9. International Law and Jus Cogens Norms: Identifying jus cogens, what determines the status of a norm and will more ever be formed?

International law characteristically is comprised of the wills of collective sovereign states and thus lacks the formal structure enjoyed by national jurisdictions. States have thus recognised that certain specific norms exist which must be observed by all. Such norms are categorised as mandatory jus cogens norms and modifiable jus dispositivum norms. This study will focus upon jus cogens norms; norms so basic and broadly known that they are binding across humanity and cannot be derogated from. Yet how are norms categorised as mandatory? What is it that they possess which grants them such high status? The study will argue that, rather than the content of these norms, it is the special agreement on the fundamental norms which gives them their jus cogens status. It is the concept of special agreement which transforms the derogation from norms from subjective to objective illegality. Although there are few jus cogens norms as of yet, this does not preclude the possibility that new jus cogens norms will be developed as certain rights are given greater importance.

Suggested Reading

  • Bantekas, I 2010. International Criminal Law, 4th edn, Oxford: Hart Publishing.
  • Lauterpacht, H 1950. International law and Human Rights, London: Stevens and Sons.
  • Orakhelashvili, A 2006. Peremptory Norms in International law, New York: Oxford University Press.
  • Danilenko,GM 1991. 'International Jus Cogens: Issues of Law Making', European Journal of International Law, vol. 2, no. 42.

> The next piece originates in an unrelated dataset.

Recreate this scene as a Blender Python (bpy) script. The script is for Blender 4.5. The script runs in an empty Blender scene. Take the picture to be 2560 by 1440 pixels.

10. The settlement of international disputes by peaceful means.

It is widely accepted that relations between nations are not entirely safe from unrest or dispute. Wisdom dictates that in times of dispute, the most desirable response is to find a peaceful and amicable solution so as to preclude the possibility of violence. Yet which mechanisms have been set in place to ensure the settling of international disputes by peaceful means? How effective are such mechanisms at settling such disputes and what lessons does history have to offer about the improvements that need to be made? This study will explore this issue, examining the core mechanisms for settling disputes, accompanied by an evaluation of their effectiveness and weaknesses.

Suggested Reading

  • Merrills, JG 2011. International Dispute Settlement, 5th edn, Cambridge: Cambridge University Press.
  • Collier, J & Lowe, V 1999. The Settlement of Disputes in International Law: Institutions and Procedures, New York: Oxford University Press.
  • Evans, M 2010. International Law, 3rd edn, New York: Oxford University Press.